Vietnam targets to attain an annual GDP growth rate of 7 in the next 10-year period, marking it a high-middle income country with modern industrialization in the world.
Director of the Vietnam Institute for Development Strategies Tran Hong Quang. |
Director of the Vietnam Institute for Development Strategies under the Ministry of Planning and Investment Tran Hong Quang referred to the country’s draft socio-economic development strategy for the 2021-30 at the conference themed “Shaping Investment and Business Strategies in the new context” on January 11, 2021.
By 2030, the GDP per capita would rise to US$4,700-5,000 from the current US$3,521, laying a foundation for the country to become a developed country of high-income status by 2045.
“Vietnam will ensure its sustainable and rapid economic growth based on science, technology, innovation and digital transformation,” stated Mr. Quang.
During this process, administrative reform and higher quality of legal framework will be key for Vietnam to enhance efficiency in economic development and integration, he continued.
Under the draft strategy, the Government identifies three breakthroughs for the next 10 years in terms of institutional framework, human resources and infrastructure.
According to Mr.

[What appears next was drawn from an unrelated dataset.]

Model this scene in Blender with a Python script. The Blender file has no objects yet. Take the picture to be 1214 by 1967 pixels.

Quang, Vietnam will continue to finalize the socialist-oriented market economy, in which all resources for development are mobilized based on market mechanism.

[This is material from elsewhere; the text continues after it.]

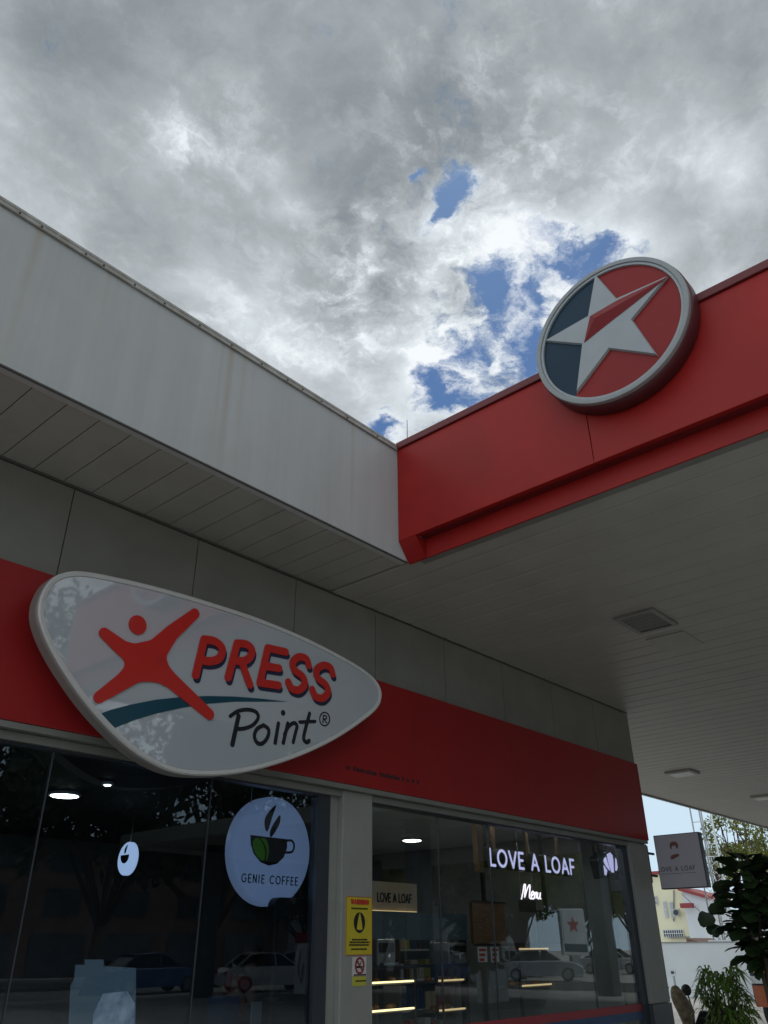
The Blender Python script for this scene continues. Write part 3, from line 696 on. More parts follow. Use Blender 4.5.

In a modern world of Industry 4.0, Vietnam continues to pursue innovation and technologies to develop high quality manpower to realize the national digital transformation process.
In terms of infrastructure development, Mr. Quang expected Vietnam to continue upgrading the current infrastructure system focusing on transportation, energy, IT, urban and climate-resilient infrastructures.

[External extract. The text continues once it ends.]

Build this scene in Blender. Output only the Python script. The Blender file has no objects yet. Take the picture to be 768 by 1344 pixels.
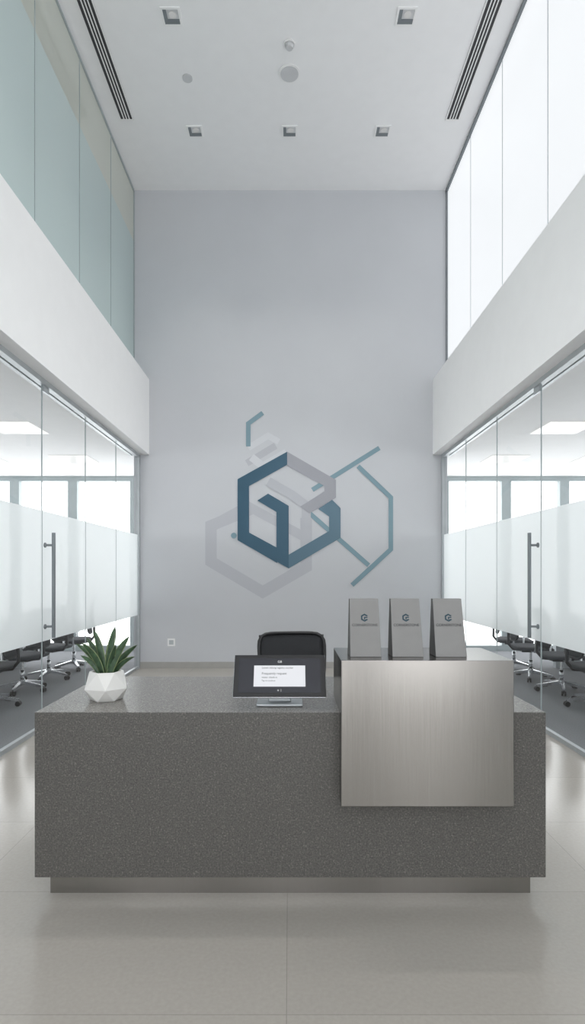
import bpy, bmesh, math, random
from mathutils import Vector, Matrix
random.seed(4)
F=750.0; CU,CV=380.0,752.0; CH=1.5
C=bpy.context.scene.collection

def lin(r,g,b):
    f=lambda c:(c/255/12.92) if c/255<=0.04045 else ((c/255+0.055)/1.055)**2.4
    return (f(r),f(g),f(b),1.0)

# ---------------- materials ----------------
def newmat(name):
    m=bpy.data.materials.new(name); m.use_nodes=True
    nt=m.node_tree; b=nt.nodes['Principled BSDF']
    return m,nt,b
def plain(name,col,rough=0.5,metal=0.0,var=0.04,scale=6.0,bump=0.0,spec=0.5):
    m,nt,b=newmat(name)
    geo=nt.nodes.new('ShaderNodeNewGeometry')
    n=nt.nodes.new('ShaderNodeTexNoise'); n.inputs['Scale'].default_value=scale; n.inputs['Detail'].default_value=4
    nt.links.new(geo.outputs['Position'],n.inputs['Vector'])
    r=nt.nodes.new('ShaderNodeValToRGB')
    a=[max(0,c*(1-var)) for c in col[:3]]+[1]; d=[min(1,c*(1+var)) for c in col[:3]]+[1]
    r.color_ramp.elements[0].color=a; r.color_ramp.elements[1].color=d
    r.color_ramp.elements[0].position=.3; r.color_ramp.elements[1].position=.7
    nt.links.new(n.outputs['Fac'],r.inputs['Fac']); nt.links.new(r.outputs['Color'],b.inputs['Base Color'])
    b.inputs['Roughness'].default_value=rough; b.inputs['Metallic'].default_value=metal
    b.inputs['Specular IOR Level'].default_value=spec
    if bump>0:
        bp=nt.nodes.new('ShaderNodeBump'); bp.inputs['Strength'].default_value=bump; bp.inputs['Distance'].default_value=0.002
        nt.links.new(n.outputs['Fac'],bp.inputs['Height']); nt.links.new(bp.outputs['Normal'],b.inputs['Normal'])
    return m
def emis(name,col,s,base=None):
    m=bpy.data.materials.new(name); m.use_nodes=True; nt=m.node_tree
    b=nt.nodes['Principled BSDF']; b.inputs['Base Color'].default_value=base or col
    b.inputs['Emission Color'].default_value=col; b.inputs['Emission Strength'].default_value=s
    b.inputs['Roughness'].default_value=.3
    return m
def glassmat(name,tint,base=0.04,amt=0.5,power=3.0,rough=0.0,body=None,bodyfac=0.0):
    m=bpy.data.materials.new(name); m.use_nodes=True; nt=m.node_tree
    nt.nodes.clear()
    o=nt.nodes.new('ShaderNodeOutputMaterial'); mx=nt.nodes.new('ShaderNodeMixShader')
    t=nt.nodes.new('ShaderNodeBsdfTransparent'); t.inputs['Color'].default_value=tint
    src=t
    if body:
        df=nt.nodes.new('ShaderNodeBsdfDiffuse'); df.inputs['Color'].default_value=body
        mb=nt.nodes.new('ShaderNodeMixShader'); mb.inputs[0].default_value=bodyfac
        nt.links.new(t.outputs[0],mb.inputs[1]); nt.links.new(df.outputs[0],mb.inputs[2]); src=mb
    g=nt.nodes.new('ShaderNodeBsdfGlossy'); g.inputs['Roughness'].default_value=rough
    lw=nt.nodes.new('ShaderNodeLayerWeight'); lw.inputs['Blend'].default_value=.5
    p=nt.nodes.new('ShaderNodeMath'); p.operation='POWER'; p.inputs[1].default_value=power
    ma=nt.nodes.new('ShaderNodeMath'); ma.operation='MULTIPLY_ADD'; ma.inputs[1].default_value=amt; ma.inputs[2].default_value=base
    nt.links.new(lw.outputs['Facing'],p.inputs[0]); nt.links.new(p.outputs[0],ma.inputs[0])
    nt.links.new(ma.outputs[0],mx.inputs['Fac']); nt.links.new(src.outputs[0],mx.inputs[1]); nt.links.new(g.outputs[0],mx.inputs[2])
    nt.links.new(mx.outputs[0],o.inputs['Surface'])
    return m

M={}
M['wall']=plain('painted_wall_grey',lin(200,202,206),.75,var=.015,scale=1.5)
M['white']=plain('white_paint',lin(243,243,243),.7,var=.01)
M['ceil']=plain('ceiling_paint',lin(245,245,246),.8,var=.01)
M['frame']=plain('satin_aluminium',lin(182,187,190),.4,.5)
M['dframe']=plain('grey_frame',lin(128,134,138),.45,.3)
M['black']=plain('black_plastic',lin(28,28,30),.4)
M['mesh']=plain('chair_mesh',lin(46,47,50),.8,scale=400,var=.35)
M['fabric']=plain('seat_fabric',lin(60,62,66),.9,scale=300,var=.2)
M['chrome']=plain('polished_chrome',lin(220,222,225),.25,1.0,var=.01)
M['dark']=plain('dark_slot',lin(70,70,72),.8)
M['carpet']=plain('grey_carpet',lin(122,124,128),.95,scale=90,var=.18,bump=.4)
M['pot']=plain('white_ceramic',lin(234,233,230),.45,var=.01)
M['soil']=plain('soil',lin(58,46,38),.95,scale=120,var=.5,bump=.6)
M['leafg']=plain('leaf_green',lin(58,84,58),.42,scale=45,var=.45)
M['leafe']=plain('leaf_edge',lin(132,146,102),.45,scale=30,var=.15)
M['card']=plain('brochure_card',lin(142,141,140),.6,var=.02,scale=20)
M['cardd']=plain('brochure_side',lin(92,92,92),.65)
M['ink']=plain('ink_dark',lin(40,45,50),.6)
M['teal']=plain('ink_teal',lin(34,66,80),.6)
M['tabletop']=plain('table_laminate',lin(205,205,204),.4)
M['tealwall']=plain('teal_wall',lin(204,216,214),.8,var=.01)
M['base']=plain('baseboard_grey',lin(168,166,162),.5)
M['outlet']=plain('outlet_white',lin(238,238,238),.4)
M['glass']=glassmat('clear_glass',(.965,.98,.975,1),.03,.34,3.2)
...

“The country places a great focus on digital infrastructure to ensure the rapid development of digital economy and society,” he added.
In 2020, Vietnam’s added manufacturing value per capita was estimated at US$900, which is expected to rise to US$2,000 by 2030 as it becomes a newly industrialized country.
The United Nations Industrial Development Organization (UNIDO) sets criteria for a newly industrialized country with the added manufacturing value per capita at US$1,000-2,500, or equivalent to 0.5% of the total manufacturing value globally.